Praising your offensive linemen. Putting the team first. Being selfless.

“I learned what it is to be humble through football, and it actually registered on the day he talked to me,” Stewart said.

Stewart went on to a stellar career at Oregon, where his 2,891 rushing yards were the second-most in school history at the time.

The Panthers took Stewart 13th overall in 2008, adding him to a backfield that already included another first-round pick in Williams. Some players might have balked at splitting time with an established back.

Not Stewart.

“They knew who they were drafting, I guess. It didn’t really matter to me,” he said. “If anything it was just an opportunity to better myself and better him and better our team.”

Likewise, when Stewart learned the Panthers were interested in drafting Stanford running back Christian McCaffrey in the first round this year, he let head coach Ron Rivera know he endorsed the move.

“He thought he’d be a great changeup back,” Rivera said. “And ever since we’ve had him, he’s been supportive and Christian’s been supportive of him.”

During Stewart’s second season, Stewart and Williams became the first players in NFL history to each rush for 1,100 yards. They had complementary running styles, with Williams providing the speed and Stewart supplying the muscle.

The 5-10, 240-pound Stewart also returned kicks as a rookie, a fact that Whittaker still shakes his head about.

“I told him if I was covering those kicks and I had to cover him, that’s a handful,” Whittaker said. “I couldn’t imagine trying to bring someone like him down on kickoffs.”

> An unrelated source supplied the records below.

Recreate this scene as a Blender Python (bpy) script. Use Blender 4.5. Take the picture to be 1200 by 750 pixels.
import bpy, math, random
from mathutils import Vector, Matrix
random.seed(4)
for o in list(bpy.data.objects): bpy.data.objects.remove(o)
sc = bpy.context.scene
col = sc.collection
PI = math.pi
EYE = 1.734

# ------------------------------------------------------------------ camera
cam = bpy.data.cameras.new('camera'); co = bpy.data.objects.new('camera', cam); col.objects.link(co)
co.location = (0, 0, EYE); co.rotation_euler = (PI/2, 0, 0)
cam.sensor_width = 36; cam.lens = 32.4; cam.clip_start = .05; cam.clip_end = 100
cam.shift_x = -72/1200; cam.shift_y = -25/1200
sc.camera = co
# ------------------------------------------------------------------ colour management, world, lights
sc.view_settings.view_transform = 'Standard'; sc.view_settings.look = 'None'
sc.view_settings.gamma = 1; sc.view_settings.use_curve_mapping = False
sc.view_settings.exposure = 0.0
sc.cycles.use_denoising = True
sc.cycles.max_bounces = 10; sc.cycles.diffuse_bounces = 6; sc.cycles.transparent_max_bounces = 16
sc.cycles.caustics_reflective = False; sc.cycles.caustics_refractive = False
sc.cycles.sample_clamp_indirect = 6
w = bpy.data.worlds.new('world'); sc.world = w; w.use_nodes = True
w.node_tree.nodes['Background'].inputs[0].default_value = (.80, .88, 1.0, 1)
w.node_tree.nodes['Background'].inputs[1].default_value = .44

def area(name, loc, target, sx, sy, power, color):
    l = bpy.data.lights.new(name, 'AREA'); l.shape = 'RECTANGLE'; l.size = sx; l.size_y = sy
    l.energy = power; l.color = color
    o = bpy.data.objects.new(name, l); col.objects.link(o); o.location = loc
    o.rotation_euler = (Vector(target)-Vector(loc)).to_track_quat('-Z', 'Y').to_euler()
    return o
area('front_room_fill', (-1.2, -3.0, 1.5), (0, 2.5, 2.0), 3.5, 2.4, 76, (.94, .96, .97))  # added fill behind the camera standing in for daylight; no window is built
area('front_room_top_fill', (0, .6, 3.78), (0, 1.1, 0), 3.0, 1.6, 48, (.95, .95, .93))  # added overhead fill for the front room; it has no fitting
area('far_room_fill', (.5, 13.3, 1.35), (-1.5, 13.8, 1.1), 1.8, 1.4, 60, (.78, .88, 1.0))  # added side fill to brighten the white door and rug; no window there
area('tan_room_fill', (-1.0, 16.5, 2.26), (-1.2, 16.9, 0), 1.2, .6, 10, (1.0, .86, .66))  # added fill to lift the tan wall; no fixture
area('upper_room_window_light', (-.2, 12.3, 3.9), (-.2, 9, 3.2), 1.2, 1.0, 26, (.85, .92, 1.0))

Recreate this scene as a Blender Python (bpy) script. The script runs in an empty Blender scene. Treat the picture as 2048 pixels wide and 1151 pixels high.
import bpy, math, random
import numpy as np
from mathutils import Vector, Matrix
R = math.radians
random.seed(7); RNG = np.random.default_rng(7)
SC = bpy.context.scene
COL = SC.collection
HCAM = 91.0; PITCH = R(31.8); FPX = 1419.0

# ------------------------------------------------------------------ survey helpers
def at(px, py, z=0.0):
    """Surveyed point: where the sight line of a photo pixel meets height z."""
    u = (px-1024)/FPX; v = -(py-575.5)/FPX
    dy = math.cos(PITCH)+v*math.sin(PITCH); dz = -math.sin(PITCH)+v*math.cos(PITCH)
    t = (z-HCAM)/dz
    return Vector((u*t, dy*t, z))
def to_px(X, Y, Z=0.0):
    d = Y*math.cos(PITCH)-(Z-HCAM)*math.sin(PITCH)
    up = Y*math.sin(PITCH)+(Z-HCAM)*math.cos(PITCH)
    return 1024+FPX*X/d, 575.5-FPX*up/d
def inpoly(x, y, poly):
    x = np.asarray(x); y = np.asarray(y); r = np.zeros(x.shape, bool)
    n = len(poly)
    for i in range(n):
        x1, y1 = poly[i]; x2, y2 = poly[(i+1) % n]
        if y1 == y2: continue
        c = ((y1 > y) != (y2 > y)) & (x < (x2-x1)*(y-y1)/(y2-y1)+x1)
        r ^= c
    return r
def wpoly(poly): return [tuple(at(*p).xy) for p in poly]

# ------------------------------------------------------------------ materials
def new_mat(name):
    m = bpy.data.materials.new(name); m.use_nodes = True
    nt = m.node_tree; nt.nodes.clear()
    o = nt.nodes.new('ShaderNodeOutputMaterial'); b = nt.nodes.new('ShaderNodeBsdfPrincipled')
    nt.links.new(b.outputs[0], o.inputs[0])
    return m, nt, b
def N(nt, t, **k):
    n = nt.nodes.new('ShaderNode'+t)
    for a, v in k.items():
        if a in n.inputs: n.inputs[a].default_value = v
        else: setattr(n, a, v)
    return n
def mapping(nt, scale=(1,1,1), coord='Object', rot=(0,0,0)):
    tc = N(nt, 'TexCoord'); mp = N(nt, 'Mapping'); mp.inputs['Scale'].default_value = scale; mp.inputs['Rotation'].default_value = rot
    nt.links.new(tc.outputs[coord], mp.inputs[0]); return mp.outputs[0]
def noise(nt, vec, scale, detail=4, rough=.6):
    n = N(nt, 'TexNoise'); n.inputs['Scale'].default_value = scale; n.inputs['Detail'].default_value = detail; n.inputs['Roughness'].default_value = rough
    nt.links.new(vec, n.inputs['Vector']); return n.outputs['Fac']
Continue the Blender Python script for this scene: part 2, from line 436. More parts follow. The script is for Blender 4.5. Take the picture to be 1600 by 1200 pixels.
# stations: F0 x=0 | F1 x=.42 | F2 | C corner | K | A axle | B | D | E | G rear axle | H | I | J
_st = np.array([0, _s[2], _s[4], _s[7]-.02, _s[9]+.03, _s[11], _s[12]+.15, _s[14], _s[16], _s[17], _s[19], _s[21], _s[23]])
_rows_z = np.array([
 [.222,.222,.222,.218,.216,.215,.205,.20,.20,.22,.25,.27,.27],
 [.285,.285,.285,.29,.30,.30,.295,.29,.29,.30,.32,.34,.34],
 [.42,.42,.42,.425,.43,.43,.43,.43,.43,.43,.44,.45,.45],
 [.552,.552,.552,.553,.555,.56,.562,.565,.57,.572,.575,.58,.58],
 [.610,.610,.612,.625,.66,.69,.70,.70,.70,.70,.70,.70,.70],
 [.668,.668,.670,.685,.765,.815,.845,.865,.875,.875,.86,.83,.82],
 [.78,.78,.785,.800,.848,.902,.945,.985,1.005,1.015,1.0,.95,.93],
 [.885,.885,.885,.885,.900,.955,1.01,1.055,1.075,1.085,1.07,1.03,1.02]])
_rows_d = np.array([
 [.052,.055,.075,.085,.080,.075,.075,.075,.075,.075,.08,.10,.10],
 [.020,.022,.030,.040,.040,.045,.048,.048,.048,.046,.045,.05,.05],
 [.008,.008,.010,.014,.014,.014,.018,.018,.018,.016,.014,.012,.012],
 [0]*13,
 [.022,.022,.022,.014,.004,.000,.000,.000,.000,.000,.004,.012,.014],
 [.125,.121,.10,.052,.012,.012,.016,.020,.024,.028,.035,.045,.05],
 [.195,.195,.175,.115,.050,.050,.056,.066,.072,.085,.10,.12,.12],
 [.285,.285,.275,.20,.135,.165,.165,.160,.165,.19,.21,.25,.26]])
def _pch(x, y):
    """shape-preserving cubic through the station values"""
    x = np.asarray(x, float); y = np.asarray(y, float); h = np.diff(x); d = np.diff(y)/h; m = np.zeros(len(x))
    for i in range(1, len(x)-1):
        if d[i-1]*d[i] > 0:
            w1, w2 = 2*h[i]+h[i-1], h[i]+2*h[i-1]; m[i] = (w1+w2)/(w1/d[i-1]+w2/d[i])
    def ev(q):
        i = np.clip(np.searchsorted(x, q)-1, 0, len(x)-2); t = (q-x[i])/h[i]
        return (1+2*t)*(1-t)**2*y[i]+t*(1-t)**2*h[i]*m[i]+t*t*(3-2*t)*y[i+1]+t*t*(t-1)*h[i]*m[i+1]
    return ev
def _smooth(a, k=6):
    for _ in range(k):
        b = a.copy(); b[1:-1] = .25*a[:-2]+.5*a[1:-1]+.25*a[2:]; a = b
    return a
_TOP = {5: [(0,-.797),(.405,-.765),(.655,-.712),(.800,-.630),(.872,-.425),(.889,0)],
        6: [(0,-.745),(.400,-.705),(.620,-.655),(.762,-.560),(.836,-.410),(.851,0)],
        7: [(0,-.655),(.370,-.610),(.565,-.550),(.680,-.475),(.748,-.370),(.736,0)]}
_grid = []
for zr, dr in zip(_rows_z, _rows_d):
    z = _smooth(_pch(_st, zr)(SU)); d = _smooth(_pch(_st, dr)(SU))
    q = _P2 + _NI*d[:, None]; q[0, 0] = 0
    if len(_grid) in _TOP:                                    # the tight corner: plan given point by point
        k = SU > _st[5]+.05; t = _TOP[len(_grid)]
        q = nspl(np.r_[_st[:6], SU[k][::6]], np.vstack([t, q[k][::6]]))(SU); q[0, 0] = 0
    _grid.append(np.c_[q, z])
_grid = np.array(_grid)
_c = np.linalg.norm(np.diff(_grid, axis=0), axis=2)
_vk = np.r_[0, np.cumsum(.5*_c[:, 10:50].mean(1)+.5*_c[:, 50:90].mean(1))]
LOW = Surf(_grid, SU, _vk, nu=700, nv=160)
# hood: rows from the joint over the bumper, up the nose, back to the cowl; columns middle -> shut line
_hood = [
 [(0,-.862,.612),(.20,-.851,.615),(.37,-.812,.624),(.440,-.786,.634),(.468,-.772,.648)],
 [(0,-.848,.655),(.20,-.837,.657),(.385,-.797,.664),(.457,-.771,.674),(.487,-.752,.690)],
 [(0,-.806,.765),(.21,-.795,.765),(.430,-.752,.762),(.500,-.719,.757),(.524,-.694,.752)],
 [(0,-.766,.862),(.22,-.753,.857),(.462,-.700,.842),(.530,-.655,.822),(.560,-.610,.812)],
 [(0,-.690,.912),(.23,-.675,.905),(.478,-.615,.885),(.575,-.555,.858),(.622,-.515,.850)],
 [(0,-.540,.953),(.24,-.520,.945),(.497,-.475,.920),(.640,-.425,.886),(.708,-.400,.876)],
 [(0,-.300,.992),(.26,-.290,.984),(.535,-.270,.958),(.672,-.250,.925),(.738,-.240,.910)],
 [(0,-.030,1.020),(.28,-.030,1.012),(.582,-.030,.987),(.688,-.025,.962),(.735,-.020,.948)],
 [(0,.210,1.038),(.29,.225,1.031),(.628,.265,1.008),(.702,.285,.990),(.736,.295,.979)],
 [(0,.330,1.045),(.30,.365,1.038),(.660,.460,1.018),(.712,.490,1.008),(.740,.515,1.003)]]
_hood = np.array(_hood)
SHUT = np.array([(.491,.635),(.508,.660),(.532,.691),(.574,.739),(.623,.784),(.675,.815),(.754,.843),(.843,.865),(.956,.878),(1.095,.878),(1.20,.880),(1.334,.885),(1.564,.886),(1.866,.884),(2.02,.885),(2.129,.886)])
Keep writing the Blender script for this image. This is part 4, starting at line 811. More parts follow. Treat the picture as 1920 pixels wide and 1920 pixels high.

Panthers offensive coordinator Mike Shula said Stewart reminds him of former Tampa Bay fullback Mike Alstott, but with a halfback’s skills.

“You just look at him and say, ‘That guy would be hard to tackle. I’d hate to face that guy in a hole 1-on-1 coming right at me,’” Shula said.

But new Panthers safety Jairus Byrd, who played with Stewart at Oregon, said there’s more to Stewart’s game than just power.

Byrd recalled a scrimmage during their freshman year when he and a defensive lineman both hit Stewart, who somehow rolled off their pads and kept running.

“His balance is so crazy, he literally did like a helicopter and like landed on his feet,” Byrd said. “It’s kind of freaky like a cat. But to be that heavy. We hit him and it was like ssshhooo.”

A long career

Sharing carries with Williams and missing time with ankle injuries in 2012-13 helped spare the 30-year-old Stewart some of the wear and tear that has kept many NFL backs from playing as long as he has.

Stewart is among 12 backs who are at least 30 on active rosters, although three of them – John Kuhn, Darren Sproles and Danny Woodhead – are currently on IR.

Stewart says he hasn’t done much differently in his offseason routine, but is eating better thanks to his fiancee.

“Instead of Papa John’s I can have some chicken and – what’s the stuff that replaces rice? Quinoa,” Stewart said.

Whittaker, 28, appreciates Stewart’s approach.

“Just seeing the way he attacks the day and the way he’s persevered for 10 years, that’s incredible,” Whittaker said. “Especially for a running back with the size and the physicality he runs with, 10 years is unheard of.”

Stewart, who has a 6-month-old daughter he dotes on, said he doesn’t have a timeline for how long he’d like to play. He’s signed through next season after agreeing to a one-year extension in March that included a pay cut that saved the Panthers $2 million against the salary cap.

Stewart’s rushing record is a testament to his staying power.

He’s only had one 1,000-yard season, although he fell 11 yards short of another one in 2015 despite missing the last three games with a foot injury.

But Stewart said his main goal is getting back to and winning a Super Bowl. After he retires, he’ll reflect on the records and other accomplishments.

“Those types of things are going to matter when you’re done playing. When you look back on your career you can say you’ve done this, you’ve done that,” he said. “I think if you’re a player that’s doing that while you’re playing, I think that’s the wrong mindset. Because there’s still a lot that you have to do. ...

“If you have that mindset, you’re settling. I believe in never settling. So I’m just going to continue doing my daily job.”